Data extracted from a collection
⟨
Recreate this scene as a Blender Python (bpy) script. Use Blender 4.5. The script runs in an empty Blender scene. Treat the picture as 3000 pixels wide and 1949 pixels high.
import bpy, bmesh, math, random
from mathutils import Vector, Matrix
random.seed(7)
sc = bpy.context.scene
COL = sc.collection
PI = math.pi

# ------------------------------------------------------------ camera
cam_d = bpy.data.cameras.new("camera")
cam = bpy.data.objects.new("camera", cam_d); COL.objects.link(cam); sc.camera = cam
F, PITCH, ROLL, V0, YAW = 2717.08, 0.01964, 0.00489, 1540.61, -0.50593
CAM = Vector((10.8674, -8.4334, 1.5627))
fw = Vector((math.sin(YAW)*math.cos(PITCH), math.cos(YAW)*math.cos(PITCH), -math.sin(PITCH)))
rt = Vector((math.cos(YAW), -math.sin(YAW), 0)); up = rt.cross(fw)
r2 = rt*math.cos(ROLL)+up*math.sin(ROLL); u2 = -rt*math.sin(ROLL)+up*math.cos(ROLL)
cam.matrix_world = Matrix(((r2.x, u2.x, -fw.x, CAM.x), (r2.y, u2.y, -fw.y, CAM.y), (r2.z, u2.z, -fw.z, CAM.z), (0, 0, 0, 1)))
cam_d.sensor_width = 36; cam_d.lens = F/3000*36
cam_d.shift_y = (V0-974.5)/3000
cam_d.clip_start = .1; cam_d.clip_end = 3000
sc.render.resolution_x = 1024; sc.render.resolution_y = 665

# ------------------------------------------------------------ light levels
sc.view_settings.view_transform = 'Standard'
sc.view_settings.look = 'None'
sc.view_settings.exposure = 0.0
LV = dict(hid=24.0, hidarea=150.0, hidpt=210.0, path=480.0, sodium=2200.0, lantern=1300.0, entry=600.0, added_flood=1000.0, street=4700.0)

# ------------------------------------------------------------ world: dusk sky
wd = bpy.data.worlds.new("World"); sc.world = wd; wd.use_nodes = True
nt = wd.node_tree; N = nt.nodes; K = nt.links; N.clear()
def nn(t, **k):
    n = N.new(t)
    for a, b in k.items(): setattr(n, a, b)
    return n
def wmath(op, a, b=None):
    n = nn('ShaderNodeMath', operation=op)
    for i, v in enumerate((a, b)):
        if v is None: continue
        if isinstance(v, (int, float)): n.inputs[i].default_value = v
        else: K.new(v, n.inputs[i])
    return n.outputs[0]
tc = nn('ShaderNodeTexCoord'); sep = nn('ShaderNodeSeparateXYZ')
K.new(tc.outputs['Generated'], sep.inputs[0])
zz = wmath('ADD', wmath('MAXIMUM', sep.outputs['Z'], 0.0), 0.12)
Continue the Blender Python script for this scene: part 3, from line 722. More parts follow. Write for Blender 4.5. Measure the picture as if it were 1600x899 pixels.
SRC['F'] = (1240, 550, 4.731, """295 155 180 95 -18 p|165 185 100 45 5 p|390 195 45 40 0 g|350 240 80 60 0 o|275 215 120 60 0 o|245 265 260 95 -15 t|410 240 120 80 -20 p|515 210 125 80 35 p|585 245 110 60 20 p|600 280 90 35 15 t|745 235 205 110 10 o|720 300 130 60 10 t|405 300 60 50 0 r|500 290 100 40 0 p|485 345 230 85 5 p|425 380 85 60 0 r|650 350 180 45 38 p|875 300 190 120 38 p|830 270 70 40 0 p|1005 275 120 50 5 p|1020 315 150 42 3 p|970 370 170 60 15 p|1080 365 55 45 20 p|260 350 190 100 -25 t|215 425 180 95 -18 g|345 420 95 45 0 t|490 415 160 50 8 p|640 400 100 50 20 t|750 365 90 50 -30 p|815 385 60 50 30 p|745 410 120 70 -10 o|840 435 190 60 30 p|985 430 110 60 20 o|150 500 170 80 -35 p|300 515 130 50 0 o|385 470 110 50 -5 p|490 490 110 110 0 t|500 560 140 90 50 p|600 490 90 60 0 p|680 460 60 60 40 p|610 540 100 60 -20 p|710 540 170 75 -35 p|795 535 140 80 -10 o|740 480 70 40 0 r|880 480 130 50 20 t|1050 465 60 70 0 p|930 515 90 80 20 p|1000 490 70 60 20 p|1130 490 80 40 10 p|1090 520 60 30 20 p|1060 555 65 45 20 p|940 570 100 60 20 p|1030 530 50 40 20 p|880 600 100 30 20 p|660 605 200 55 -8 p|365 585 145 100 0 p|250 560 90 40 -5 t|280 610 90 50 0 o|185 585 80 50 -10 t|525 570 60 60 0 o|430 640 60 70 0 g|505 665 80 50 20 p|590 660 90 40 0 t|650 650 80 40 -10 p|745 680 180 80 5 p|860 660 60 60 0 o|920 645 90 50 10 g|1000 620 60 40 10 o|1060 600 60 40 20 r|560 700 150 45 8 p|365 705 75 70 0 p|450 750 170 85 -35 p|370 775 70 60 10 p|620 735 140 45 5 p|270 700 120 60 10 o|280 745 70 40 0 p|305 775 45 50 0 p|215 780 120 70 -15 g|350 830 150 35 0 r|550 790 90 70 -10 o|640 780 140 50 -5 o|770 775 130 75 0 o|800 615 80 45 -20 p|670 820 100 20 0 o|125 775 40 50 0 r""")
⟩
#### What needs to be done:
The records above are to be repeated exactly, in their entirety.

#### Solution to this exercise:
Recreate this scene as a Blender Python (bpy) script. Use Blender 4.5. The script runs in an empty Blender scene. Treat the picture as 3000 pixels wide and 1949 pixels high.
import bpy, bmesh, math, random
from mathutils import Vector, Matrix
random.seed(7)
sc = bpy.context.scene
COL = sc.collection
PI = math.pi

# ------------------------------------------------------------ camera
cam_d = bpy.data.cameras.new("camera")
cam = bpy.data.objects.new("camera", cam_d); COL.objects.link(cam); sc.camera = cam
F, PITCH, ROLL, V0, YAW = 2717.08, 0.01964, 0.00489, 1540.61, -0.50593
CAM = Vector((10.8674, -8.4334, 1.5627))
fw = Vector((math.sin(YAW)*math.cos(PITCH), math.cos(YAW)*math.cos(PITCH), -math.sin(PITCH)))
rt = Vector((math.cos(YAW), -math.sin(YAW), 0)); up = rt.cross(fw)
r2 = rt*math.cos(ROLL)+up*math.sin(ROLL); u2 = -rt*math.sin(ROLL)+up*math.cos(ROLL)
cam.matrix_world = Matrix(((r2.x, u2.x, -fw.x, CAM.x), (r2.y, u2.y, -fw.y, CAM.y), (r2.z, u2.z, -fw.z, CAM.z), (0, 0, 0, 1)))
cam_d.sensor_width = 36; cam_d.lens = F/3000*36
cam_d.shift_y = (V0-974.5)/3000
cam_d.clip_start = .1; cam_d.clip_end = 3000
sc.render.resolution_x = 1024; sc.render.resolution_y = 665

# ------------------------------------------------------------ light levels
sc.view_settings.view_transform = 'Standard'
sc.view_settings.look = 'None'
sc.view_settings.exposure = 0.0
LV = dict(hid=24.0, hidarea=150.0, hidpt=210.0, path=480.0, sodium=2200.0, lantern=1300.0, entry=600.0, added_flood=1000.0, street=4700.0)

# ------------------------------------------------------------ world: dusk sky
wd = bpy.data.worlds.new("World"); sc.world = wd; wd.use_nodes = True
nt = wd.node_tree; N = nt.nodes; K = nt.links; N.clear()
def nn(t, **k):
    n = N.new(t)
    for a, b in k.items(): setattr(n, a, b)
    return n
def wmath(op, a, b=None):
    n = nn('ShaderNodeMath', operation=op)
    for i, v in enumerate((a, b)):
        if v is None: continue
        if isinstance(v, (int, float)): n.inputs[i].default_value = v
        else: K.new(v, n.inputs[i])
    return n.outputs[0]
tc = nn('ShaderNodeTexCoord'); sep = nn('ShaderNodeSeparateXYZ')
K.new(tc.outputs['Generated'], sep.inputs[0])
zz = wmath('ADD', wmath('MAXIMUM', sep.outputs['Z'], 0.0), 0.12)
Continue the Blender Python script for this scene: part 3, from line 722. More parts follow. Write for Blender 4.5. Measure the picture as if it were 1600x899 pixels.
SRC['F'] = (1240, 550, 4.731, """295 155 180 95 -18 p|165 185 100 45 5 p|390 195 45 40 0 g|350 240 80 60 0 o|275 215 120 60 0 o|245 265 260 95 -15 t|410 240 120 80 -20 p|515 210 125 80 35 p|585 245 110 60 20 p|600 280 90 35 15 t|745 235 205 110 10 o|720 300 130 60 10 t|405 300 60 50 0 r|500 290 100 40 0 p|485 345 230 85 5 p|425 380 85 60 0 r|650 350 180 45 38 p|875 300 190 120 38 p|830 270 70 40 0 p|1005 275 120 50 5 p|1020 315 150 42 3 p|970 370 170 60 15 p|1080 365 55 45 20 p|260 350 190 100 -25 t|215 425 180 95 -18 g|345 420 95 45 0 t|490 415 160 50 8 p|640 400 100 50 20 t|750 365 90 50 -30 p|815 385 60 50 30 p|745 410 120 70 -10 o|840 435 190 60 30 p|985 430 110 60 20 o|150 500 170 80 -35 p|300 515 130 50 0 o|385 470 110 50 -5 p|490 490 110 110 0 t|500 560 140 90 50 p|600 490 90 60 0 p|680 460 60 60 40 p|610 540 100 60 -20 p|710 540 170 75 -35 p|795 535 140 80 -10 o|740 480 70 40 0 r|880 480 130 50 20 t|1050 465 60 70 0 p|930 515 90 80 20 p|1000 490 70 60 20 p|1130 490 80 40 10 p|1090 520 60 30 20 p|1060 555 65 45 20 p|940 570 100 60 20 p|1030 530 50 40 20 p|880 600 100 30 20 p|660 605 200 55 -8 p|365 585 145 100 0 p|250 560 90 40 -5 t|280 610 90 50 0 o|185 585 80 50 -10 t|525 570 60 60 0 o|430 640 60 70 0 g|505 665 80 50 20 p|590 660 90 40 0 t|650 650 80 40 -10 p|745 680 180 80 5 p|860 660 60 60 0 o|920 645 90 50 10 g|1000 620 60 40 10 o|1060 600 60 40 20 r|560 700 150 45 8 p|365 705 75 70 0 p|450 750 170 85 -35 p|370 775 70 60 10 p|620 735 140 45 5 p|270 700 120 60 10 o|280 745 70 40 0 p|305 775 45 50 0 p|215 780 120 70 -15 g|350 830 150 35 0 r|550 790 90 70 -10 o|640 780 140 50 -5 o|770 775 130 75 0 o|800 615 80 45 -20 p|670 820 100 20 0 o|125 775 40 50 0 r""")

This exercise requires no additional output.